I like this new generation
By morning you mean 2:30pm.
YUM!
Dear Bossy’s Son and Roomies:
Do you need some table knives dear boys? Girls love guys who use a knofe to cut their pancakes into, say, fourths before scarfing them down.
I will be happy to send you a care package.
You’re probably eating better than my College Senior. She can cook, but between school and work and road race training and Total Immersion Sign Language class she doesn’t have time.
Lately it has been “What can I roll into a tortilla” or “What can I melt some cheese onto”. Or “If I come home for the weekend, will you feed me?”

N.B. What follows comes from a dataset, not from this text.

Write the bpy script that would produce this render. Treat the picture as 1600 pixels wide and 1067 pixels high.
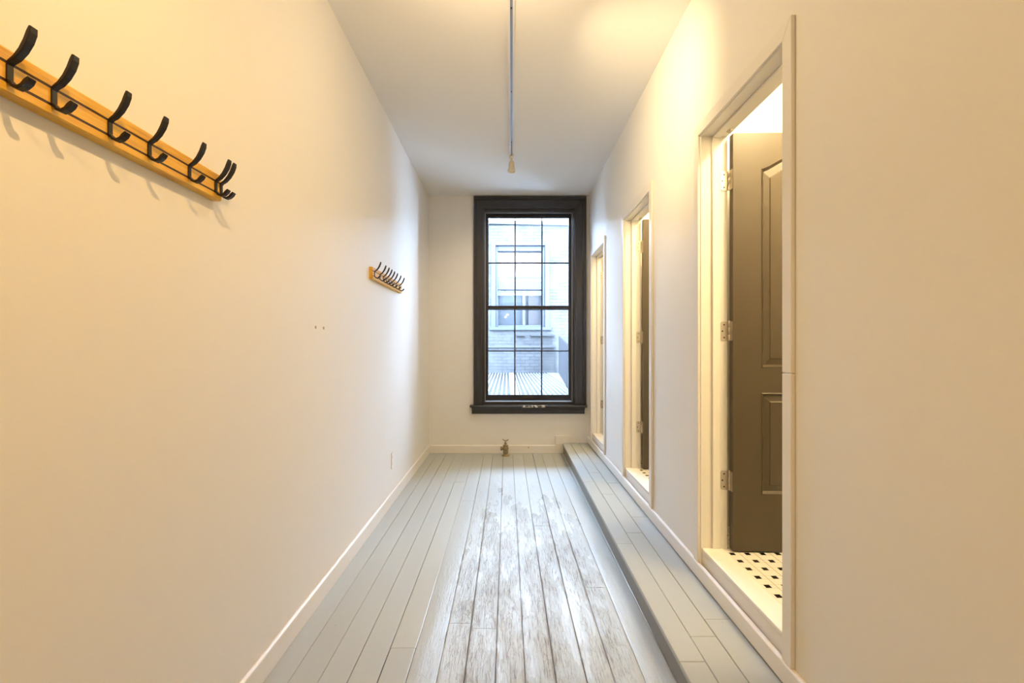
import bpy, bmesh, math, random
from mathutils import Vector, Matrix
random.seed(7)
for o in list(bpy.data.objects): bpy.data.objects.remove(o)
S = bpy.context.scene
COL = S.collection

# ------------------------------------------------------------------ camera, world, lights, exposure
H = 1.21                      # camera height
F = 700.0                     # focal length in pixels of a 1600 wide frame
cd = bpy.data.cameras.new('camera'); cam = bpy.data.objects.new('camera', cd); COL.objects.link(cam)
cam.location = (0, 0, H); cam.rotation_euler = (math.pi/2, 0, 0)
cd.sensor_width = 36; cd.lens = 36*F/1600; cd.clip_start = .02
cd.shift_x = 8/1600; cd.shift_y = 8.5/1600
S.camera = cam

W = bpy.data.worlds.new('sky'); S.world = W; W.use_nodes = True
bg = W.node_tree.nodes['Background']
bg.inputs[0].default_value = (.52, .71, 1.0, 1); bg.inputs[1].default_value = 50.0

def light(name, kind, loc, power, color, target=None, size=.04, angle=100, blend=.6):
    l = bpy.data.lights.new(name, kind); l.energy = power; l.color = color
    if kind in ('POINT', 'SPOT'): l.shadow_soft_size = size
    if kind == 'SPOT': l.spot_size = math.radians(angle); l.spot_blend = blend
    o = bpy.data.objects.new(name, l); COL.objects.link(o); o.location = loc
    if target is not None:
        o.rotation_euler = (Vector(target)-Vector(loc)).to_track_quat('-Z', 'Y').to_euler()
    return o
WARM = (1.0, .61, .21)
light('track_spot_to_left_wall', 'SPOT', (.03, .35, 2.80), 76, WARM, (-.9, 1.05, .7), .012, 120, 1.0)
light('track_spot_to_right_wall', 'SPOT', (.10, 2.08, 2.66), 52, (1, .75, .39), (.93, 2.62, 2.42), .03, 102, 1.0)
light('ceiling_fill', 'POINT', (-.05, 1.85, 2.52), 11, (1, .71, .36), None, .05)  # added omni fill that brightens the ceiling, not a fixture of the track
light('track_spot_behind_camera', 'SPOT', (.03, -.5, 2.80), 42, (1, .60, .20), (.0, .9, .0), .05, 140, .9)
light('track_end_spot', 'SPOT', (.042, 4.02, 2.762), 34, (1, .78, .50), (.1, 5.0, .9), .025, 125, 1.0)
Y0S = (1.411, 2.807, 4.203)
for (y, p) in ((Y0S[0]-.06, 58), (Y0S[1]+.2, 52), (Y0S[2]+.2, 40)):
    light('bathroom_ceiling_lamp', 'POINT', (1.5, y, 2.72), p, (1, .75, .38), None, .05)
vs = S.view_settings
vs.view_transform = 'Standard'; vs.look = 'None'; vs.exposure = 0.1; vs.gamma = 1; vs.use_curve_mapping = False

# ------------------------------------------------------------------ materials
def mat(name, col, rough=.5, metal=0, spec=.5, bump=None, coat=0):
    m = bpy.data.materials.new(name); m.use_nodes = True
    nt = m.node_tree; b = nt.nodes['Principled BSDF']
    b.inputs['Base Color'].default_value = (*col, 1); b.inputs['Roughness'].default_value = rough
    b.inputs['Metallic'].default_value = metal; b.inputs['Specular IOR Level'].default_value = spec
    b.inputs['Coat Weight'].default_value = coat
    if bump:
        sc, st = bump[0], bump[1]; stretch = bump[2] if len(bump) > 2 else (1, 1, 1)
        tc = nt.nodes.new('ShaderNodeTexCoord'); mp = nt.nodes.new('ShaderNodeMapping')
        mp.inputs['Scale'].default_value = stretch
        n = nt.nodes.new('ShaderNodeTexNoise'); n.inputs['Scale'].default_value = sc; n.inputs['Detail'].default_value = 4
        bp = nt.nodes.new('ShaderNodeBump'); bp.inputs['Strength'].default_value = st; bp.inputs['Distance'].default_value = .004
        L = nt.links.new
        L(tc.outputs['Object'], mp.inputs[0]); L(mp.outputs[0], n.inputs['Vector']); L(n.outputs['Fac'], bp.inputs['Height']); L(bp.outputs[0], b.inputs['Normal'])
    return m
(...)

You are obviously eating much better than Jenn’s college sophomore son–who works at a place called, “King Weenie” and gets all the hot dogs he can eat. Which, it turns out, is not as good a thing as one might think it would be.
–>My college roommates and I would each take a turn once a week and cook for everyone. Three out of the four weeks I was in heaven eating different things.
Go Bears.
(but don’t forget to remove your hats when sitting down to dine)
That chair in the background just screeeeeeams college bachelor, lol.
Good for you, Bossy’s Son and his dorm mates! You cook a meaner breakfast than I ever have ambition for!
Aunt Jemimamazing.
32 years after leaving college I STILL cant face tuna, peanut butter, or canned soup. Thank Gah I have since learned enough about a kitchen to never face those three again. Go Bossy’s son!
Good job on the cooking and also on making sure there was nary an empty bottle or can, within camera range, from the night before!
What good boys! They must have had GREAT MOMS to teach them how to cook!